Their average age was twenty-five. They came from Berkley, Cambridge, Paris, London, Chicago, and arrived in New Mexico ready for adventure, or at least resigned to it. But hope quickly turned to hardship as they were forced to adapt to a rugged military town where everything was a secret, including what their husbands were doing at the lab.
They lived in barely finished houses with a P.O. Box for an address, in a town wreathed with barbed wire, all for the benefit of 'the project' that didn't exist as far as the greater world was concerned. They were constrained by the words they couldn't say out loud, the letters they couldn't send home, the freedom they didn't have.

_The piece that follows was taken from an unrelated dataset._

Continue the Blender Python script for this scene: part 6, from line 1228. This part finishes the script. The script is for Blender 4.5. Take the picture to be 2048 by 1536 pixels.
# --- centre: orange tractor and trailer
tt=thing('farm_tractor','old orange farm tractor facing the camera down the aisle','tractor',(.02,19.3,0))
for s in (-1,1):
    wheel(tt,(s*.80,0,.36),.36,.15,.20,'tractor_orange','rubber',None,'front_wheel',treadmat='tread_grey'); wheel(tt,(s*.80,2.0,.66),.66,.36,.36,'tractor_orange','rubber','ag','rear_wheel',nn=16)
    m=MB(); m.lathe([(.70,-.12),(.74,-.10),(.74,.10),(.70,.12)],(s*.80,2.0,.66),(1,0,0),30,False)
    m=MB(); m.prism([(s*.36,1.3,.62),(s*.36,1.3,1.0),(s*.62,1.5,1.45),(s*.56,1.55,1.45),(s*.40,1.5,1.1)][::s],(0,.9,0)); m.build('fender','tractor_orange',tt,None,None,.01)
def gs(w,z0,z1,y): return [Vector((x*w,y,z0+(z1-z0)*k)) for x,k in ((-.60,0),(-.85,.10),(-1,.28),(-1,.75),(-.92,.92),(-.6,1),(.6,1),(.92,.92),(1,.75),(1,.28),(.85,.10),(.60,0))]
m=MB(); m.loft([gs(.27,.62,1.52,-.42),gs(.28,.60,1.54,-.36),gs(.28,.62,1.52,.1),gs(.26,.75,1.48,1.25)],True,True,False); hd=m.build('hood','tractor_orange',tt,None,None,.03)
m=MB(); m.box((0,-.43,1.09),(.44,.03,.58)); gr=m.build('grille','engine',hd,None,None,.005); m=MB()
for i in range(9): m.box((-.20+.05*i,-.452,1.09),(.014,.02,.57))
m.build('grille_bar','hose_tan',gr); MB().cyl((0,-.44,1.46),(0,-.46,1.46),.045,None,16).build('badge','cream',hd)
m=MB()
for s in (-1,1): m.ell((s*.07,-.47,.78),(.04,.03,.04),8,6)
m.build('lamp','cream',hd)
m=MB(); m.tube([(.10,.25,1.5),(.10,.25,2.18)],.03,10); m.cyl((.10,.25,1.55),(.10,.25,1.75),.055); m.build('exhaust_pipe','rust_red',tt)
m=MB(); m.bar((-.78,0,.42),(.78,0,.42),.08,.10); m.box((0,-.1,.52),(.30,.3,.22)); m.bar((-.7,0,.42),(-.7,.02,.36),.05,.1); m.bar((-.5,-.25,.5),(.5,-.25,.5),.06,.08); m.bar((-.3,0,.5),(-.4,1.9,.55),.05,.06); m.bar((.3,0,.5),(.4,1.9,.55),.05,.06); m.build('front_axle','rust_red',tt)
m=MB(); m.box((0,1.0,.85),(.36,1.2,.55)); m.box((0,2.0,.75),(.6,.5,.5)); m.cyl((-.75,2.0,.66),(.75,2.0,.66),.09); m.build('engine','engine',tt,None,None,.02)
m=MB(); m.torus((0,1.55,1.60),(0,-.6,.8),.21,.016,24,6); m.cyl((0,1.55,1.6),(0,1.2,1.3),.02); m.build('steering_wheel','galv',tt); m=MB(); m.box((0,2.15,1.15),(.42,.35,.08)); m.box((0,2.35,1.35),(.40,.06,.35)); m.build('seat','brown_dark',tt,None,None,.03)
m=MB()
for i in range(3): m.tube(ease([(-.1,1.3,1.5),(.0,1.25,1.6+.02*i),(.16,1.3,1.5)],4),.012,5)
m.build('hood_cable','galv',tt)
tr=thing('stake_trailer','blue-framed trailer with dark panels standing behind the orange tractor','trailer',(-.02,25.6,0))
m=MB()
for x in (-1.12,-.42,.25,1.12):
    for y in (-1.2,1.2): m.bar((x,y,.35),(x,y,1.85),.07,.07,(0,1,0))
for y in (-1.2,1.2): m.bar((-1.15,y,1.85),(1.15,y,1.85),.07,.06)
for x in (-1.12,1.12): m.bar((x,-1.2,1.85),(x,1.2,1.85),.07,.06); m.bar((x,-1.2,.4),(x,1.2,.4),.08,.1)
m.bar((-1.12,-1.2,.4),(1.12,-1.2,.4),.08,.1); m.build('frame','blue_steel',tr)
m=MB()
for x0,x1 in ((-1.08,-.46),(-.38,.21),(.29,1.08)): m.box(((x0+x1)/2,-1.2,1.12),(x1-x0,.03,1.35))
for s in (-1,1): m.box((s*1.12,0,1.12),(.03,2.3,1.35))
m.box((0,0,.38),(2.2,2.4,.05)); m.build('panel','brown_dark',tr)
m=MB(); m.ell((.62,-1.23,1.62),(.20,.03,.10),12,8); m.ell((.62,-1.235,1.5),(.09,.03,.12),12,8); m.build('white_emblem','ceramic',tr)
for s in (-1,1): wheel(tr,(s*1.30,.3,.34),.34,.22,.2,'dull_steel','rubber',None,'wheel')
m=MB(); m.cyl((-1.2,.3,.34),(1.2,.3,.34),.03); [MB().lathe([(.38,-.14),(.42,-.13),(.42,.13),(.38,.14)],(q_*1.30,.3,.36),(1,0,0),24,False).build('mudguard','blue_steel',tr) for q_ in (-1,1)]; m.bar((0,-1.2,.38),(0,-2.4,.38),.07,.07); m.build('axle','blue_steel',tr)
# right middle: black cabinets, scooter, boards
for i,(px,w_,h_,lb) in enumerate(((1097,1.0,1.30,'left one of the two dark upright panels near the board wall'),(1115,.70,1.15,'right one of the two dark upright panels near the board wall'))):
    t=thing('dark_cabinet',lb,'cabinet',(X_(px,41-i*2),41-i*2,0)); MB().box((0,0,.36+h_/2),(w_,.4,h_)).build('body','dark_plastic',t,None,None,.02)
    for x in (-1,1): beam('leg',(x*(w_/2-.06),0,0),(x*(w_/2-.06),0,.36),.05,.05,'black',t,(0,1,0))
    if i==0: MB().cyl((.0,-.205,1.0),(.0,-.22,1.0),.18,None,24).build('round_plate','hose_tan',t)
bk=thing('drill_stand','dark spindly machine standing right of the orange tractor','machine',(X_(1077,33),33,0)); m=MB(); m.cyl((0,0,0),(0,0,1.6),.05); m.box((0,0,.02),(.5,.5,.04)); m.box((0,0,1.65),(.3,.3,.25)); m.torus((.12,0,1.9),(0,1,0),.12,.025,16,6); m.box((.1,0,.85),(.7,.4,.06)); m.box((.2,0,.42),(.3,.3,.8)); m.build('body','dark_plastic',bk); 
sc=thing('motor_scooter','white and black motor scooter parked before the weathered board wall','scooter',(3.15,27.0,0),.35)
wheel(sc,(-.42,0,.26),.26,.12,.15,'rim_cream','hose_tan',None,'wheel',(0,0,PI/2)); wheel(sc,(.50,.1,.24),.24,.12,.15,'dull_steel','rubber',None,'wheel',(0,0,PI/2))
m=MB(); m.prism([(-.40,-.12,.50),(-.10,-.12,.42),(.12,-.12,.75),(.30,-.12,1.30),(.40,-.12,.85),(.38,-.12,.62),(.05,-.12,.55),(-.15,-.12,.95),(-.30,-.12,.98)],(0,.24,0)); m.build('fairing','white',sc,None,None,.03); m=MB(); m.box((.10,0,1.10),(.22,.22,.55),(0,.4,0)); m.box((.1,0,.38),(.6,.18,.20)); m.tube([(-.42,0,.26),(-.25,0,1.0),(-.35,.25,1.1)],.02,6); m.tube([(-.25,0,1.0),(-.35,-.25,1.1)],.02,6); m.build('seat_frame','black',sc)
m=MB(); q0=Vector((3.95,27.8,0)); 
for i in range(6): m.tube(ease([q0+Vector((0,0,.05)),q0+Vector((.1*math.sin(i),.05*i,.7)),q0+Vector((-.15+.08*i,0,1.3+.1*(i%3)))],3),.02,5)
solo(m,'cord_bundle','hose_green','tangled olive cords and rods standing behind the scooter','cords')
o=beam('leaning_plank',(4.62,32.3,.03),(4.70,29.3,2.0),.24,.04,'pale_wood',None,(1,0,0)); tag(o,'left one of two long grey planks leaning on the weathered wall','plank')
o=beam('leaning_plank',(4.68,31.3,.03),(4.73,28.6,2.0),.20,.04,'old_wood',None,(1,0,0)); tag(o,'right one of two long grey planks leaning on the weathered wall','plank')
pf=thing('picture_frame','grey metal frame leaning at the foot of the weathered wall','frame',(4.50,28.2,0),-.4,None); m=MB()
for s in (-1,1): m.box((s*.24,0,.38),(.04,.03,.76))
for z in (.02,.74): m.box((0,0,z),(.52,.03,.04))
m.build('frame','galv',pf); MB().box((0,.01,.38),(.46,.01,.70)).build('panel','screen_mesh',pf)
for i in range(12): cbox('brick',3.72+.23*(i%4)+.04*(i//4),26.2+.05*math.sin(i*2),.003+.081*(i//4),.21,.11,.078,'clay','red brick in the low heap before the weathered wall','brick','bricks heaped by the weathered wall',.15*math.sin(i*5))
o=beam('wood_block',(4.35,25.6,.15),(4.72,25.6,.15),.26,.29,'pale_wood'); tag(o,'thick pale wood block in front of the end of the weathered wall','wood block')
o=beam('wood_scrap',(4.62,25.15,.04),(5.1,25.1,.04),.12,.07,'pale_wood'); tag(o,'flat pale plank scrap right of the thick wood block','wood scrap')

Though they were strangers, they joined together - adapting to a landscape as fierce as it was absorbing, and to an existence fluctuating between the banalities of everyday life and the drama of scientific discovery. And while the bomb was being created, babies were born, friendships were forged, children grew up, and Los Alamos gradually transformed from the site of an abandoned school into a real community. But the end of the war would bring even bigger challenges to the men and women of Los Alamos, as the scientists and their families struggled with the burden of their contribution towards developing the most destructive force in the history of mankind.
The Wives of Los Alamos is a window into one of the strangest and most monumental research projects in modern history, and is a testament to a remarkable group of women who carved out a life for themselves, in spite of the chaos and moral confusion of war.